Jewish Journal


March 28, 2002

Hit the Road, Jeff


I have heard people refer to the process of meeting someone as "the dating minefield." I can't think of a place as chaotic, dangerous and fraught with anxiety as a minefield, except possibly anywhere one might go on a trip with one's new girlfriend. Out of this chaos comes order. There are rules. Things go a certain way. A-B-C. My friend Marcus used to describe it as, "Getting your ducks all lined up in a row."

After you've been "a couple" for a while, it's time to hit the highway together. The inaugural weekend road trip is the first test of your emergency relationship system. You drive somewhere, maybe Palm Springs or Santa Barbara. As far as New Haven is from Broadway. Far enough that you're "out of town," but still close enough that you can bail out in two hours if things don't quite go as planned. A lot of nice new couples have blown up on their first trip together. Take two normal, healthy adults out of their normal, healthy environment, put them in a confined space for 48 hours, and there's a reasonable chance that at least one of them will go completely crazy. That's why you must have the escape hatch built in to your travel plans. Some people leave on the freeways of Los Angeles as lovers, but return in icy silence as mortal enemies. In the theater they call this "closing out of town."

Keeping one foot out the door gets harder to do as you go along. The second trip is going to require an airplane. The number and variety of vehicles involved is like a scorecard for where you are in your relationship. A travel agent is involved. Your girlfriend's name is now on file -- the same file where your travel agent keeps your credit card information. This may be the first time her name and your credit card number are officially linked. This is a "moment" you won't soon forget.

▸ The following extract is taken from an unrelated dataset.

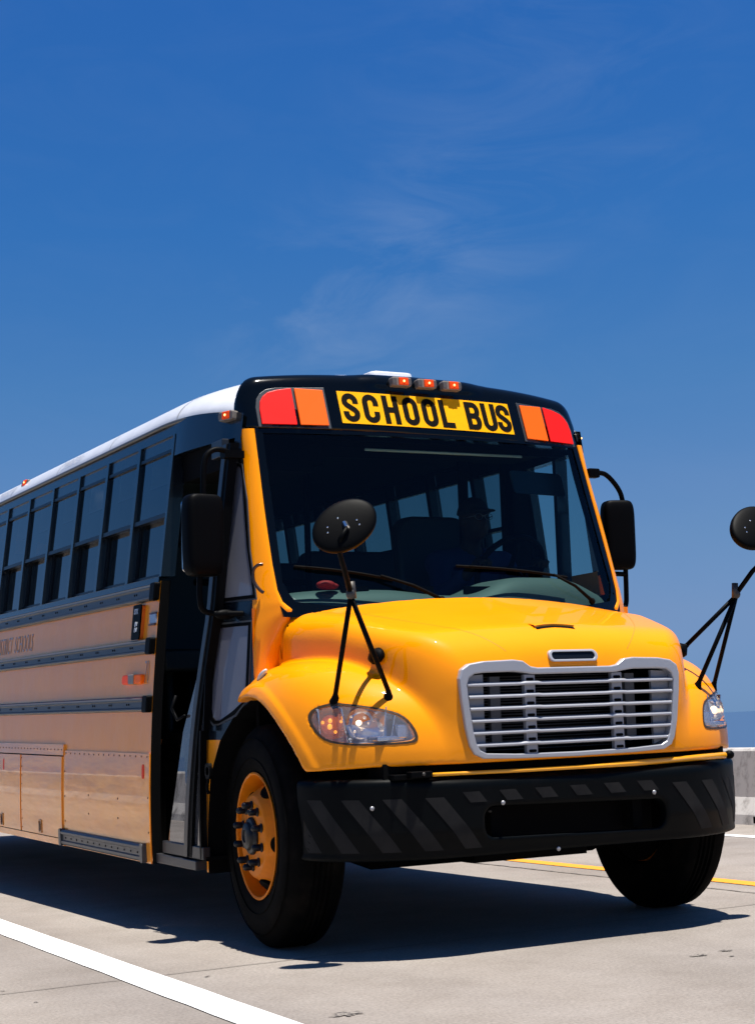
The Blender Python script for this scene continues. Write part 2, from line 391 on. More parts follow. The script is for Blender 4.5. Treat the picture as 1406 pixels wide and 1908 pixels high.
# ---- roof
rp = [(1.063, 2.525), (1.058, 2.56), (1.03, 2.61), (.985, 2.655), (.92, 2.695), (.85, 2.727), (.75, 2.765), (.6, 2.80), (.4, 2.828), (.2, 2.842), (0, 2.848)]
rp = [tuple(v) for v in smoothpath([(a, b, 0) for a, b in rp], 1)]
rp = [(a, b) for a, b, _ in rp]; rp = rp + [(-a, b) for a, b in rp[-2::-1]]
def roofpt(u, v):
    x, z = rp[int(round(v * (len(rp) - 1)))]; y = ROOF_Y[int(round(u * (len(ROOF_Y) - 1)))]
    t = max(0.0, (2.15 - y) / .80); k = t ** 1.5; kg = t ** 2.3
    hh = (z - 2.525)
    return (x * (1 - .085 * k), y, 2.525 - .066 * kg + hh * (.83 + .10 * min(1, 2 * k)) * (1 - .27 * k))
ROOF_Y = [1.36, 1.42, 1.5, 1.6, 1.7, 1.8, 1.9, 2.0, 2.15] + list(np.linspace(2.4, Y1 + .04, 30))
m = MB(); m.grid(roofpt, len(ROOF_Y), len(rp)); m.build('roof', WHITE, bus, smooth=True)
# roof seams and drip rail
for ys in (1.985, 3.05, 4.1, 5.2, 6.3):
    ROOF_S = ROOF_Y; ROOF_Y = [ys - .005, ys + .005]; m = MB(); m.grid(lambda u, v: tuple(Vector(roofpt(u, v)) + Vector((0, 0, .003))), 2, len(rp)); ROOF_Y = ROOF_S
    m.build('roof_seam', mat('roof_sealant', (.35, .36, .38), .6), bus, smooth=True)
for s in (-1, 1):
    path = []
    for y in list(np.linspace(1.36, 2.15, 10)) + [4, 7, Y1]:
        t = max(0, (2.15 - y) / .8)
        path.append((s * (1.063 * (1 - .085 * t ** 1.5) + .007), y, 2.522 - .066 * t ** 2.3))
    m = MB(); m.tube(path, .011, 8); m.build('drip_rail', mat('drip_rail_metal', (.10, .095, .085), .4, metal=.3), bus, smooth=True)
# roof hatch vent
m = MB(); m.plate(rrect(-.17, .17, -.2, .2, .06), lambda a, b: (.37 + a * .8, 2.42 + b * .8, 2.932), lambda a, b: (.37 + a, 2.42 + b, 2.74)); m.build('roof_vent', WHITE, bus, bevel=.01)

# ---- rub rails
def rail(z0, z1, s, ya=Y0 + .012, yb=Y1, cap=True):
    zc = (z0 + z1) / 2; h = (z1 - z0) / 2
    # profile: (offset, z)
    P = [(0, z1), (.020, z1 - .004), (.030, z1 - .014), (.030, z1 - .020), (.021, z1 - .027), (.021, z0 + .022), (.029, z0 + .016), (.029, z0 + .010), (.018, z0 + .002), (0, z0)]
    m = MB()
    m.grid(lambda u, v: (lambda o, z: (s * (SX(3, z) + o), ya + .05 + (yb - ya - .05) * u, z))(*P[int(round(v * (len(P) - 1)))]), 8, len(P))
    r = m.build('rub_rail', RAIL, bus, smooth=True, auto=35)
    m = MB(); m.plate(rrect(ya - .012, ya + .06, z0 - .004, z1 + .004, .012, 3), lambda y, z: (s * (SX(3, z) + .034 - .0), y, z), lambda y, z: (s * (SX(3, z)), y, z)); m.build('end_cap', PLAST, r, bevel=.006)
    m = MB(); y = ya + .30
    while y < yb - .2:
        for d in (-.016, .016): m.ell((s * (SX(3, zc) + .022), y + d, zc), (.003, .006, .006), n=8, m=5)
        y += .285
    m.build('rivets', INK, r, smooth=True)
for s in (-1, 1):
    rail(1.605, 1.690, s); rail(1.335, 1.412, s); rail(1.045, 1.122, s)
# low rail near the door
P2 = [(0, .392), (.022, .390), (.030, .380), (.030, .368), (.020, .362), (.020, .334), (.028, .328), (.028, .314), (.015, .305), (0, .303)]
m = MB(); m.grid(lambda u, v: (lambda o, z: (-(SX(3, z) + o), 2.045 + 1.39 * u, z))(*P2[int(round(v * 9))]), 4, 10)
for ye in (2.045, 3.435): m.plate(rrect(ye - .02, ye + .02, .300, .396, .015, 3), lambda y, z: (-(SX(3, z) + .031), y, z), lambda y, z: (-SX(3, z), y, z))
r = m.build('skirt_rail', RAIL, bus, smooth=True, auto=35)
m = MB()
for k in range(13): m.ell((-(SX(3, .348) + .021), 2.12 + k * .102, .348), (.003, .0055, .0055), n=8, m=5)
m.build('rivets', INK, r, smooth=True)

# ---- skirt plates, hatches
def splate(name, y0, y1, z0, z1, off, th=.004, r=.006, m_=YELK, parent=bus, s=-1):
    m = MB(); n = 8
    m.grid(lambda u, v: (s * (SX(3, z0 + (z1 - z0) * v) + off), y0 + (y1 - y0) * u, z0 + (z1 - z0) * v), 2, n)
    for yy in (y0, y1): m.grid(lambda u, v: (s * (SX(3, z0 + (z1 - z0) * v) + off * u), yy, z0 + (z1 - z0) * v), 2, n)
    for zz in (z0, z1): m.grid(lambda u, v: (s * (SX(3, zz) + off * u), y0 + (y1 - y0) * v, zz), 2, 2)
    return m.build(name, m_, parent, smooth=True, auto=30)
splate('skirt_panel', Y0 + .004, 3.405, .300, .838, .006)
hb = splate('hatch_frame', 3.412, 7.9, .810, .872, .012)
m = MB()
for k in range(60): m.ell((-(SX(3, .842) + .013), 3.44 + k * .072, .842), (.002, .0055, .0055), n=8, m=4)
m.build('rivets', mat('rivet_brown', (.12, .035, .01), .5), hb, smooth=True)
m = MB()
for k in range(17): m.ell((-(SX(3, .822) + .007), 2.0 + k * .086, .822), (.002, .0055, .0055), n=8, m=4)
for (y, z) in ((2.45, .60), (2.95, .60), (2.45, .50), (2.95, .50), (1.985, .62), (1.985, .45), (3.39, .72), (3.39, .58), (3.39, .44)): m.ell((-(SX(3, z) + .007), y, z), (.002, .006, .006), n=8, m=4)
sp = bpy.data.objects['skirt_panel']
m.build('rivets', MATS['rivet_brown'], sp, smooth=True)
for k in range(5):
    y0 = 3.455 + k * .885
    d = splate('hatch_door', y0, y0 + .855, .338, .802, .008)
    m = MB()
    for j in range(9): m.ell((-(SX(3, .4) + .009), y0 + .84, .36 + j * .053), (.002, .005, .005), n=8, m=4)
    m.build('rivets', MATS['rivet_brown'], d, smooth=True)
    l_ = MB(); yl = y0 + .44; l_.ring(rrect(yl - .03, yl + .03, .346, .424, .008, 2), rrect(yl - .022, yl + .022, .354, .416, .006, 2), lambda y, z: (-(SX(3, z) + .013), y, z), lambda y, z: (-(SX(3, z) + .006), y, z))
    la = l_.build('latch', mat('latch_metal', (.42, .17, .03), .4, coat=.4), d)
    l_ = MB(); l_.bb((-(SX(3, .39) + .0095), yl - .021, .356), (-(SX(3, .39) + .0085), yl + .021, .414)); l_.bb((-(SX(3, .39) + .016), yl - .010, .362), (-(SX(3, .39) + .0095), yl + .012, .398)); l_.build('latch_handle', mat('latch_recess', (.10, .035, .008), .5), la)
splate('skirt_flange', 3.412, 7.9, .298, .334, .012)
# seams between plates (dark gaps)
m = MB()
m.bb((-(prof(.806) + .0035), 3.44, .8025), (-(prof(.806) + .001), 7.8, .8095)); m.bb((-(prof(.336) + .0035), 3.44, .334), (-(prof(.336) + .001), 7.8, .338))
m.build('hatch_gap', DARK, bus)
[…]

I've been dating someone for a little while -- let's call her Alison. Two months into the action we took our first trip, but we're seasoned veterans, so we bypassed all these half steps and went to London for a week. My friend, Steve, asked, "What if you have a fight?" Good question, Steve, and I want to thank you for putting that notion into my head. "I think we'll be okay," I said. "But, if it should come to pass, I will look back on this informative little chat and realize that's why carrying cash and ample available credit is so important. That, my friend, is a long drive home."

Alison and I had a wonderful time in London. I don't think you know another person until you get away. And the further you get from home and hearth, the more you're likely to meet their inner child -- especially where shopping is concerned. Alison developed a tic when we passed by the JP Tods store on Sloane Street, and I think I saw her head do a 360-degree turn when our taxi passed by Robert Clergerie. By the time we entered Harvey Nichols, she looked like Indiana Jones discovering the lost ark. "Eureka!" she said, disappearing into a sea of Burberry plaid, from which she did not return until tea time with the Queen Mum.

I didn't really see what all the fuss was about. I mean, I thought the Prada store on Rodeo Drive was perfectly fine. But no. Oh, no. No, no, no. Obviously, I am not familiar with their entire line of fashion accessories, or I would not give voice to such an uninformed opinion. The Prada store in London is totally different, you boob. Ditto Paris and anywhere else worth traveling to. For that matter, civilization can now be gauged by the presence of a Prada store. Aspen has one, but Omaha does not. I rest my case. The further you get from one of these temples of urbanity and their insanely expensive nylon Sportsacs, the worse things get. Look at Afghanistan, for example. The nearest Prada outlet is in Rome, nearly 3,000 miles away. The entire situation there could be solved by the construction of a Rem Koolhaas designed boutique on Main Street in Kandahar.

On the flight back, we looked at the map in the back of the airline magazine and mused about where we'd like to go next. Turkey? Sicily? Thailand? Alison tells me there's an outlet mall with a Prada store on the way to Palm Springs. Is it too soon to start taking separate vacations?